Kurum, dernek, parti kimliklerimizi bir kenara bırakıp, kadın dayanışmasının “hayır” ortaklığıyla harekete geçiyoruz. Kadın Hayır Meclisleri’ni, ayrı kadın meclisleri kurmamız mümkün değilse kadın komitelerimizi; bu bile mümkün değilse “hayır” günlerinde bir araya geldiğimiz kadın sohbet çemberlerini örgütleyerek, kendi tarihimizin ve hayatımızın iplerini elimize alıyoruz. Hayır demek için gruplar, halkalar, çemberler, komiteler, meclisler örgütleyen kadınlar olarak, hayır diyen bütün kadınlar gibi güçleniyoruz; özgürleşiyoruz; karanlığa karşı ışıklı aydınlık bir kumaşı hep birlikte ilmek ilmek dokur gibi, umudu büyütüyoruz.

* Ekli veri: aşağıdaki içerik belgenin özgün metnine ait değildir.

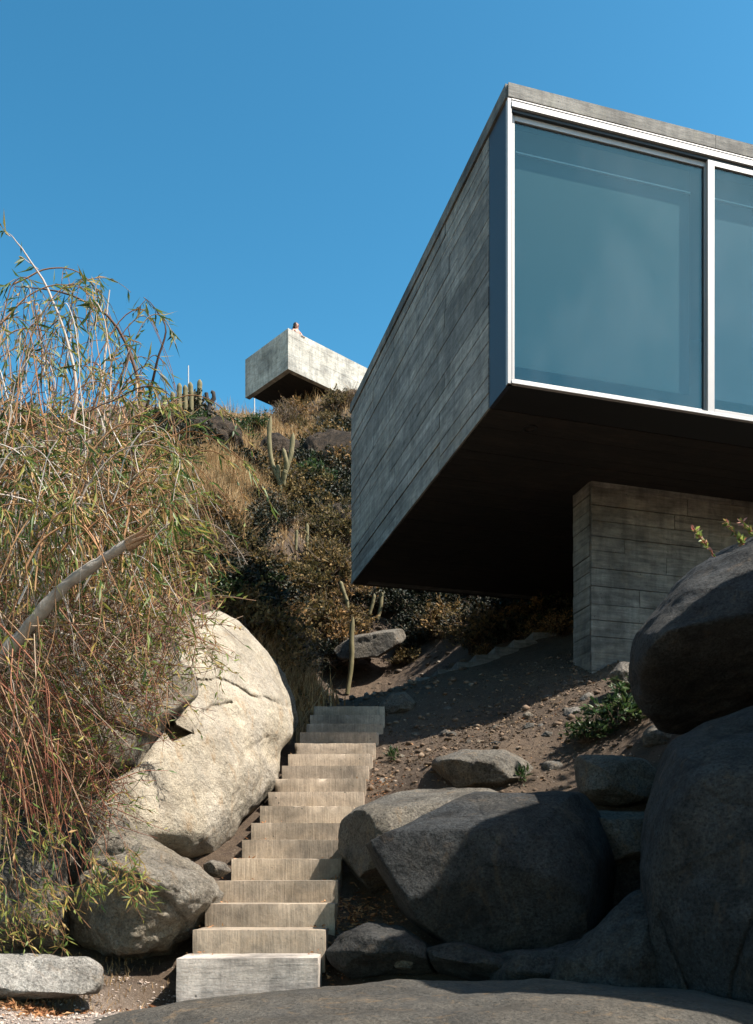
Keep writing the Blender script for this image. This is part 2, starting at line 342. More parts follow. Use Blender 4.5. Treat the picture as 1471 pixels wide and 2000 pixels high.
for a in [(830, 1640, 7.6), (1000, 1620, 7.9), (820, 1500, 9.4), (900, 1450, 10.2), (1000, 1400, 11.0), (1155, 1306, 11.9), (1250, 1330, 10.4), (1300, 1420, 8.8),
          (1120, 1530, 8.7), (1000, 1500, 9.1), (1400, 1500, 8), (1500, 1330, 11), (1200, 1840, 6.8), (1050, 1900, 6.3), (800, 1345, 12.7), (950, 1296, 13.8), (1100, 1240, 14.9), (1110, 1188, 17.2),
          (650, 1374, 13.6), (720, 1370, 14.2), (690, 1364, 16.2), (600, 1372, 14.5), (700, 1354, 19.3), (640, 1360, 18.6), (760, 1250, 20.8), (620, 1300, 19.8), (700, 1180, 21.0), (950, 1165, 20.0), (1120, 1150, 20.5), (660, 1010, 24.0), (760, 1000, 24.5),
          (640, 900, 28.0), (620, 822, 32.0), (560, 806, 34.2), (660, 772, 33.4), (730, 760, 33.0), (560, 1338, 16.5), (590, 1200, 20), (540, 900, 27.0),
          (450, 1235, 12.2), (450, 1130, 14.2), (450, 1010, 17.5), (400, 920, 21.0), (350, 850, 25.0), (340, 800, 28.0), (250, 800, 28.0), (150, 830, 26), (250, 1000, 17), (100, 1000, 16), (60, 1250, 9.5), (200, 1250, 9.6), (300, 1200, 10.6), (350, 1330, 10.4),
          (450, 822, 33.0), (500, 818, 33.5)]:
    CP(*a)
C += [(-8, 12, 2.8), (-14, 12, 4), (-14, 20, 10), (-9, 34, 15.8), (-16, 34, 15), (0, 46, 18), (15, 46, 18), (-18, 46, 15.5), (4.4, 17.3, 5.1), (8, 17, 5.6), (8, 12, 3.6), (14, 12, 4),
      (10, 24, 10), (16, 34, 17), (6, 33, 17.3), (-6, 38, 16.4), (-3, 38, 17.3), (5, 8, 1.0), (9, 9, 2)]
C = np.array(C); n_ = len(C)
def _k(d2): return 0.5 * d2 * np.log(d2 + 1e-9)
_A = np.zeros((n_ + 3, n_ + 3)); dd = ((C[:, None, :2] - C[None, :, :2]) ** 2).sum(-1)
_A[:n_, :n_] = _k(dd) + np.eye(n_) * .02; _A[:n_, n_] = 1; _A[:n_, n_ + 1:] = C[:, :2]; _A[n_, :n_] = 1; _A[n_ + 1:, :n_] = C[:, :2].T
_W = np.linalg.solve(_A, np.concatenate([C[:, 2], np.zeros(3)]))
def gz0(x, y):
    x = np.atleast_1d(x).astype(float); y = np.atleast_1d(y).astype(float); z = np.zeros(len(x))
    for s in range(0, len(x), 20000):
        q = np.stack([x[s:s + 20000], y[s:s + 20000]], 1)
        z[s:s + 20000] = _k(((q[:, None] - C[None, :, :2]) ** 2).sum(-1)) @ _W[:n_] + _W[n_] + q @ _W[n_ + 1:]
    return z
def gz(x, y):
    z = gz0(x, y); x = np.atleast_1d(x).astype(float); y = np.atleast_1d(y).astype(float)
    q = np.stack([x, y, np.zeros(len(x))], 1)
    far = np.clip((y - 12.5 - 6 * np.clip((x + 2.6) / 1.4, 0, 1)) / 7, 0, 1)
    rough = fbm(q * 2.2, 5, 3) * (.07 + .22 * far) + fbm(q * 11, 4, 5) * .03
    led = np.abs(fbm(q * np.array([.5, .9, 1]), 4, 9)) * 1.1 * far
    return z + rough - led + .2 * far
def hit(px, py, y0=6.0, y1=60.0):
    Y = np.arange(y0, y1, .04); X = (px - CX) / F * Y; Z = (HY - py) / F * Y
    d = Z - gz(X, Y); k = np.where(d < 0)[0]
    i = k[0] if len(k) else len(Y) - 1
    return np.array([X[i], Y[i], gz(X[i], Y[i])[0]])
def hitY(px, py, y0=6.0): return hit(px, py, y0)[1]

a_ = np.linspace(0, 1, 430); gy = -8 + 60 * (.25 * a_ + .75 * a_ ** 2.0)
b_ = np.linspace(-1, 1, 380); gx = 26 * (.16 * b_ + .84 * np.sign(b_) * np.abs(b_) ** 2.2)
XX, YY = np.meshgrid(gx, gy); ZZ = gz(XX.ravel(), YY.ravel())
V = np.stack([XX.ravel(), YY.ravel(), ZZ], 1); W_ = len(gx); H_ = len(gy)
ii = (np.arange(H_ - 1)[:, None] * W_ + np.arange(W_ - 1)[None, :]).ravel()
tag(link('ground', mk('ground', V, np.stack([ii, ii + 1, ii + W_ + 1, ii + W_], 1), M['soil'], True)), 'dry brown earth slope rising from the stair foot up the hillside', kind='structure')
t = plain('bounce_soil', (.2, .15, .1), .95)
tag(link('bounce_ground', mk('bounce_ground', [(-900, -900, -2.2), (900, -900, -2.2), (900, 900, -2.2), (-900, 900, -2.2)], [(0, 1, 2, 3)], t)), 'unseen flat ground sheet added to bounce light', kind='structure')  # unseen flat sheet added to bounce light up from below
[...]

Tüm kadınları Kadın Hayır Meclislerinde, komitelerinde, çemberlerinde bir araya gelmeye; kadın düşmanlığının tek ADAM düzenine karşı kadın dayanışmasının; kadınların eşit ve özgür yaşama hakkının çok sesli, demokratik, yaratıcı özsavunma cephesinde buluşmaya çağırıyoruz.